Raw data:
[start]

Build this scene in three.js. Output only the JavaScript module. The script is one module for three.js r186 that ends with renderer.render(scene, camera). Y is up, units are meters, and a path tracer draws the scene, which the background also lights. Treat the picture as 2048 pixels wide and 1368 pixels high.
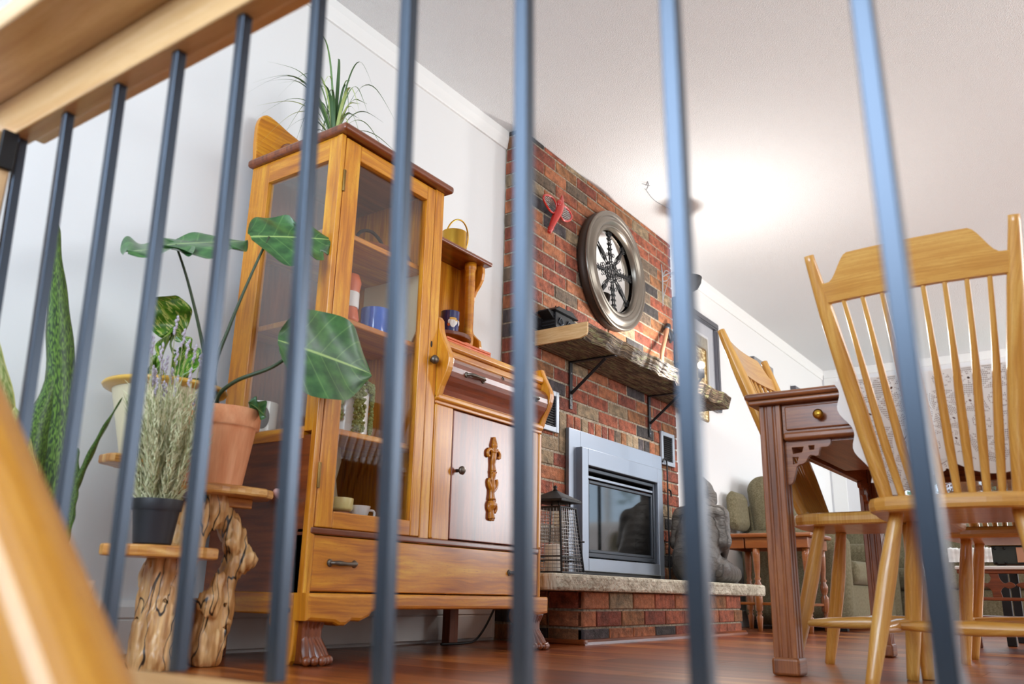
import * as THREE from 'three';
import { RoundedBoxGeometry } from 'three/addons/geometries/RoundedBoxGeometry.js';
import { mergeGeometries } from 'three/addons/utils/BufferGeometryUtils.js';
import { MarchingCubes } from 'three/addons/objects/MarchingCubes.js';
import { RectAreaLightUniformsLib } from 'three/addons/lights/RectAreaLightUniformsLib.js';
import { createNoise2D, createNoise3D } from 'simplex-noise';

// ---------------------------------------------------------------- camera, sky, lights, exposure
const scene = new THREE.Scene();
const renderer = new THREE.WebGLRenderer({ antialias: true });
renderer.toneMapping = THREE.LinearToneMapping;
renderer.toneMappingExposure = 1.05;
renderer.shadowMap.enabled = true;
RectAreaLightUniformsLib.init();

const camera = new THREE.PerspectiveCamera(43.80, 2048 / 1368, 0.05, 80);
camera.position.set(0, 0.192, 2.27);
camera.up.set(-0.24410717, 0.9587618, 0.14555925);
camera.lookAt(0.78322392, 0.192 + 0.28342813, 2.27 - 0.55337942);
camera.focus = 3.6;
camera.userData.fStop = 3.9;

scene.background = new THREE.Color(0.62, 0.80, 1.0);
scene.backgroundIntensity = 3.0;

function areaLight(name, color, intensity, w, h, pos, target) {
  const l = new THREE.RectAreaLight(color, intensity, w, h);
  l.name = name; l.position.set(...pos); l.lookAt(...target); scene.add(l);
  return l;
}
// daylight of the front entry window (behind the camera), of the two windows in the long right wall and of the living room window
areaLight('entry_window_light', new THREE.Color(0.72, 0.85, 1.0), 9.5, 2.1, 1.30, [-1.36, 1.62, 1.65], [0, 1.6, 1.65]);
areaLight('dining_window_light', new THREE.Color(1.0, 0.98, 0.95), 6.0, 2.0, 1.3, [3.3, 1.5, 4.56], [3.3, 1.45, 0]);
areaLight('living_window_light', new THREE.Color(1.0, 0.99, 0.98), 13.0, 1.65, 1.5, [7.72, 1.4, 4.56], [7.72, 1.4, 0]);

// ---------------------------------------------------------------- helpers
function mulberry(a) { return () => { a |= 0; a = a + 0x6D2B79F5 | 0; let t = Math.imul(a ^ a >>> 15, 1 | a); t = t + Math.imul(t ^ t >>> 7, 61 | t) ^ t; return ((t ^ t >>> 14) >>> 0) / 4294967296; }; }
const rnd = mulberry(7), n2 = createNoise2D(mulberry(11)), n3 = createNoise3D(mulberry(23));
const fbm = (x, y, o = 4) => { let s = 0, a = 0.5; for (let i = 0; i < o; i++) { s += a * n2(x, y); x = x * 2.03 + 17.1; y = y * 2.03 - 9.7; a *= 0.5; } return s; };
const V = (x, y, z) => new THREE.Vector3(x, y, z);
const clamp = (x, a = 0, b = 1) => Math.min(b, Math.max(a, x));
const lerp = (a, b, t) => a + (b - a) * t;
const smooth = (a, b, x) => { const t = clamp((x - a) / (b - a)); return t * t * (3 - 2 * t); };
const rgb = (h) => [(h >> 16) & 255, (h >> 8) & 255, h & 255];
const mixc = (a, b, t) => a.map((v, i) => lerp(v, b[i], clamp(t)));

const used = {};
function numbered(n) { const k = used[n] = (used[n] ?? -1) + 1; return k ? n + '_' + String(k).padStart(3, '0') : n; }
const base = new WeakMap();
function tag(o, label, category, group) { o.userData.label = label; o.userData.category = category; if (group) o.userData.group = group; return o; }
function thing(name, label, category, p = [0, 0, 0], group) {
  const o = new THREE.Group(); o.name = numbered(name); o.position.set(...p); scene.add(o); base.set(o, V(...p));
  return tag(o, label, category, group);
}
function flat(g) { const c = g.index ? g.toNonIndexed() : g.clone(); for (const k of Object.keys(c.attributes)) if (!['position', 'normal', 'uv'].includes(k)) c.deleteAttribute(k); if (!c.attributes.uv) c.setAttribute('uv', new THREE.BufferAttribute(new Float32Array(c.attributes.position.count * 2), 2)); c.morphAttributes = {}; return c; }
function merge(list) { list = [].concat(list); return list.length === 1 ? list[0] : mergeGeometries(list.map(flat)); }
// a mesh from geometries given in world metres (or local ones when the parent has no base)
function part(name, geos, mat, parent = scene, label) {
  let g = merge(geos); const b = base.get(parent);
  if (b) { g = g.clone(); g.translate(-b.x, -b.y, -b.z); }
  const m = new THREE.Mesh(g, mat); m.name = parent === scene ? numbered(name) : name; m.castShadow = m.receiveShadow = true;
  if (b) base.set(m, b);
  if (label) m.userData.label = label;
  parent.add(m);
  if (parent !== scene) { const same = parent.children.filter((c) => c.name === name || c.name.startsWith(name + '_')).length; if (same > 1) m.name = name + '_' + String(same - 1).padStart(3, '0'); }
  return m;
}
function struct(name, geos, mat) { const m = part(name, geos, mat); m.userData.kind = 'structure'; base.set(m, V(0, 0, 0)); return m; }

// uv in metres: u runs along the grain axis
function uvm(g, grain = 0, ou = 0, ov = 0) {
  const p = g.attributes.position, n = g.attributes.normal, uv = new Float32Array(p.count * 2);
  for (let i = 0; i < p.count; i++) {
    const a = [p.getX(i), p.getY(i), p.getZ(i)], m = [Math.abs(n.getX(i)), Math.abs(n.getY(i)), Math.abs(n.getZ(i))];
    const k = m[0] > m[1] && m[0] > m[2] ? 0 : m[1] > m[2] ? 1 : 2;
    let u, v;
    if (k !== grain) { u = a[grain]; v = a[3 - k - grain]; } else { u = a[(k + 1) % 3] * 0.3; v = a[(k + 2) % 3]; }
    uv[2 * i] = u + ou; uv[2 * i + 1] = v + ov;
  }
  g.setAttribute('uv', new THREE.BufferAttribute(uv, 2));
  return g;
}
// box between two corners with rounded edges
function bx(x0, y0, z0, x1, y1, z1, r = 0.003, grain = 0, seg = 1) {
  const w = x1 - x0, h = y1 - y0, d = z1 - z0;
  const g = r > 0 ? new RoundedBoxGeometry(w, h, d, seg, Math.min(r, w / 2.01, h / 2.01, d / 2.01)) : new THREE.BoxGeometry(w, h, d);
  g.translate((x0 + x1) / 2, (y0 + y1) / 2, (z0 + z1) / 2);
  return uvm(flat(g), grain, x0 * 1.7 + y0 * 0.6, z0 * 1.3 + y0 * 0.37);
}
// swept round bar with its own radius at every point
function bar(pts, rad, sides = 8, seg = 24, capped = true) {
  const P = pts.map((p) => V(...p)), line = P.length > 2 ? new THREE.CatmullRomCurve3(P, false, 'centripetal') : new THREE.LineCurve3(P[0], P[1]);
  const R = [].concat(rad), rAt = (t) => { if (R.length === 1) return R[0]; const f = t * (R.length - 1), i = Math.min(R.length - 2, Math.floor(f)); return lerp(R[i], R[i + 1], f - i); };
  const fr = line.computeFrenetFrames(seg, false), pos = [], uv = [], idx = [], L = line.getLength();
  for (let i = 0; i <= seg; i++) {
    const t = i / seg, c = line.getPointAt(t), r = rAt(t);
    for (let j = 0; j <= sides; j++) { const a = j / sides * Math.PI * 2, p = c.clone().addScaledVector(fr.normals[i], Math.cos(a) * r).addScaledVector(fr.binormals[i], Math.sin(a) * r); pos.push(p.x, p.y, p.z); uv.push(t * L, j / sides * 2 * Math.PI * Math.max(r, 0.004)); }
  }
  for (let i = 0; i < seg; i++) for (let j = 0; j < sides; j++) { const a = i * (sides + 1) + j, b = a + sides + 1; idx.push(a, a + 1, b, b, a + 1, b + 1); }
  const g = new THREE.BufferGeometry();
  const n = pos.length / 3;
  if (capped) for (const [i, flip] of [[0, 1], [seg, 0]]) { const c = line.getPointAt(i / seg); const at = pos.length / 3; pos.push(c.x, c.y, c.z); uv.push(i / seg * L, 0); for (let j = 0; j < sides; j++) { const a = i * (sides + 1) + j; flip ? idx.push(at, a + 1, a) : idx.push(at, a, a + 1); } }
  g.setAttribute('position', new THREE.Float32BufferAttribute(pos, 3)); g.setAttribute('uv', new THREE.Float32BufferAttribute(uv, 2)); g.setIndex(idx); g.computeVertexNormals();
  return flat(g);
}
function lathe(profile, seg = 32, at = [0, 0, 0]) { const g = new THREE.LatheGeometry(profile.map((p) => new THREE.Vector2(Math.max(p[0], 0.00001), p[1])), seg); g.translate(...at); const L = flat(g), uv = L.attributes.uv; const R = Math.max(...profile.map((p) => p[0])), H = Math.max(...profile.map((p) => p[1])) - Math.min(...profile.map((p) => p[1])); for (let i = 0; i < uv.count; i++) uv.setXY(i, uv.getX(i) * 2 * Math.PI * R, uv.getY(i) * H); return L; }
function shapeOf(pts) { const s = new THREE.Shape(); pts.forEach((p, i) => (i ? s.lineTo(p[0], p[1]) : s.moveTo(p[0], p[1]))); s.closePath(); return s; }
function smoothPts(pts, n = 40, closed = true) { return new THREE.CatmullRomCurve3(pts.map((p) => V(p[0], p[1], 0)), closed, 'centripetal').getSpacedPoints(n).slice(0, closed ? n : n + 1).map((p) => [p.x, p.y]); }
// outline in (a, b) extruded along the third axis: plane 'xy' -> z, 'zy' -> x, 'xz' -> y
function ext(pts, from, to, plane = 'xy', bevel = 0.003, grain = 0, holes = []) {
  const s = Array.isArray(pts) ? shapeOf(pts) : pts; for (const h of holes) s.holes.push(new THREE.Path(h.map((p) => new THREE.Vector2(...p))));
  const d = to - from, b = Math.min(bevel, d * 0.45);
  const g = new THREE.ExtrudeGeometry(s, { depth: d - 2 * b, bevelEnabled: b > 0, bevelThickness: b, bevelSize: b, bevelOffset: -b, bevelSegments: 2, curveSegments: 12 });
  g.translate(0, 0, from + b);
  if (plane === 'zy') { const m = new THREE.Matrix4().set(0, 0, 1, 0, 0, 1, 0, 0, 1, 0, 0, 0, 0, 0, 0, 1); g.applyMatrix4(m); flipFaces(g); }
  if (plane === 'xz') { const m = new THREE.Matrix4().set(1, 0, 0, 0, 0, 0, 1, 0, 0, 1, 0, 0, 0, 0, 0, 1); g.applyMatrix4(m); flipFaces(g); }
  return uvm(flat(g), grain);
}
function flipFaces(g) { const f = flat(g); for (const k of ['position', 'normal', 'uv']) { const a = f.attributes[k], s = a.itemSize, A = a.array; for (let i = 0; i < a.count; i += 3) for (let c = 0; c < s; c++) { const t = A[(i + 1) * s + c]; A[(i + 1) * s + c] = A[(i + 2) * s + c]; A[(i + 2) * s + c] = t; } } g.copy(f); g.setIndex(null); g.computeVertexNormals(); return g; }
function xf(g, { p = [0, 0, 0], r = [0, 0, 0], s = 1 }) { const c = g.clone(); const m = new THREE.Matrix4().compose(V(...p), new THREE.Quaternion().setFromEuler(new THREE.Euler(...r)), typeof s === 'number' ? V(s, s, s) : V(...s)); c.applyMatrix4(m); return c; }
// surface over a grid
function grid(nu, nv, f, uvf) {
  const pos = [], uv = [], idx = [];
  for (let i = 0; i <= nu; i++) for (let j = 0; j <= nv; j++) { const p = f(i / nu, j / nv); pos.push(...p); uv.push(...(uvf ? uvf(i / nu, j / nv) : [i / nu, j / nv])); }
  for (let i = 0; i < nu; i++) for (let j = 0; j < nv; j++) { const a = i * (nv + 1) + j, b = a + nv + 1; idx.push(a, b, a + 1, b, b + 1, a + 1); }
  const g = new THREE.BufferGeometry(); g.setAttribute('position', new THREE.Float32BufferAttribute(pos, 3)); g.setAttribute('uv', new THREE.Float32BufferAttribute(uv, 2)); g.setIndex(idx); g.computeVertexNormals(); return flat(g);
}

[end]

Written exercise:
Leave out any pictures and return exactly the lines from the beginning of the data through the line with "scene.backgroundIntensity = 3.0;", inclusive.

Completed task:
Build this scene in three.js. Output only the JavaScript module. The script is one module for three.js r186 that ends with renderer.render(scene, camera). Y is up, units are meters, and a path tracer draws the scene, which the background also lights. Treat the picture as 2048 pixels wide and 1368 pixels high.
import * as THREE from 'three';
import { RoundedBoxGeometry } from 'three/addons/geometries/RoundedBoxGeometry.js';
import { mergeGeometries } from 'three/addons/utils/BufferGeometryUtils.js';
import { MarchingCubes } from 'three/addons/objects/MarchingCubes.js';
import { RectAreaLightUniformsLib } from 'three/addons/lights/RectAreaLightUniformsLib.js';
import { createNoise2D, createNoise3D } from 'simplex-noise';

// ---------------------------------------------------------------- camera, sky, lights, exposure
const scene = new THREE.Scene();
const renderer = new THREE.WebGLRenderer({ antialias: true });
renderer.toneMapping = THREE.LinearToneMapping;
renderer.toneMappingExposure = 1.05;
renderer.shadowMap.enabled = true;
RectAreaLightUniformsLib.init();

const camera = new THREE.PerspectiveCamera(43.80, 2048 / 1368, 0.05, 80);
camera.position.set(0, 0.192, 2.27);
camera.up.set(-0.24410717, 0.9587618, 0.14555925);
camera.lookAt(0.78322392, 0.192 + 0.28342813, 2.27 - 0.55337942);
camera.focus = 3.6;
camera.userData.fStop = 3.9;

scene.background = new THREE.Color(0.62, 0.80, 1.0);
scene.backgroundIntensity = 3.0;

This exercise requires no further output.